バレエ・カンパニー

バレエ映画第二弾。こちらはアルトマン監督のフィクション。
が、しかし、この映画にはドラマがないっ!
そこに映っているのは、あるバレエ・カンパニーの日常と人間模様の断片だけ。
いく人かの人物が他の人より多く映されてはいるが、かといって群衆劇と呼べるようなものでもない。カメラは、全てが日常として処理されていく「日常」を、人物の感情に分け入ることなく観察者のように映しとっていくだけ。しかしながら最近多いドキュメンタリー・タッチというのともちょっと違う(そういうあざとさはない)。ドラマのない「ドラマ」。
話がつまらなくて見てられないというわけではないんだけど、これをフィクションでやる意味があるのかどうかはわからなかった。
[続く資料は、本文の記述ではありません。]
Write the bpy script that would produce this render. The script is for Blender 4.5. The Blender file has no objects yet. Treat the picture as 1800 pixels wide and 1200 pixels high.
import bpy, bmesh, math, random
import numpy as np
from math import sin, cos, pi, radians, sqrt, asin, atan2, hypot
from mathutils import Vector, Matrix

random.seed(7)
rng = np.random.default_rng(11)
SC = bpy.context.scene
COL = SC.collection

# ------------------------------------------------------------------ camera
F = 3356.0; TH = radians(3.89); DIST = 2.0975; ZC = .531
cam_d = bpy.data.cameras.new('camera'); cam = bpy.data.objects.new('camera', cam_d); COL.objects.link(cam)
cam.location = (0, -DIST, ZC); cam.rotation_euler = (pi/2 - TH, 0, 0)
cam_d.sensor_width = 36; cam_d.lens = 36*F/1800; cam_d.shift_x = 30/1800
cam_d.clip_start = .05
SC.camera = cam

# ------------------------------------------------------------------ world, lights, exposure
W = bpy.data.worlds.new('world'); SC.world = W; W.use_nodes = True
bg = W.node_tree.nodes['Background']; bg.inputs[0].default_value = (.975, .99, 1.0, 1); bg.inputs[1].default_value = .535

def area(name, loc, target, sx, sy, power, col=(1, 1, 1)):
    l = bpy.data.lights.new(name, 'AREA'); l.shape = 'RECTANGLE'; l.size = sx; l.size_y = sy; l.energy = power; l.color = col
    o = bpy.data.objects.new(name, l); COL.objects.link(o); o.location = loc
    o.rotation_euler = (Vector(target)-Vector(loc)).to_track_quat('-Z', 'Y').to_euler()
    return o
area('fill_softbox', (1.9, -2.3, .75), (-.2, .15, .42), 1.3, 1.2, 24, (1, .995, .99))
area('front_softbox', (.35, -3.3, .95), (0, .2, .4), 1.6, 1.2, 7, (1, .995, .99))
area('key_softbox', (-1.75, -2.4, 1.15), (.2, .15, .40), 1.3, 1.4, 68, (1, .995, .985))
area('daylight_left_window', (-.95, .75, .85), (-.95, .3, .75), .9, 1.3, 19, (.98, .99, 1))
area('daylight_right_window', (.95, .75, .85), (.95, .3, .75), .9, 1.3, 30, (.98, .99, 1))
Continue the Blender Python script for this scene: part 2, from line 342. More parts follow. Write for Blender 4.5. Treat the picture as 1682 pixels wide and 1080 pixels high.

ただ、様々な個性的なダンスやダンサーの肉体の美しさを堪能できるので、それを見ている分には充分楽しめる。例えば、中盤で振付家がダンサーたちに舞台のコンセプトを説明するシーンがある。ラストでその舞台の本番が披露されるのだが、それを見たとき、フィクションなのに、先日のドキュメンタリーのときと同じような、「ああ、あの説明がこういう形になるのか」という新鮮な驚きがあった。
バレエシーンこそがバレエ映画の醍醐味であるとするなら、感情で飾り立てずに「バレエ・カンパニー」というもの自体を描いた映画として、こういうのもありなのかもしれない。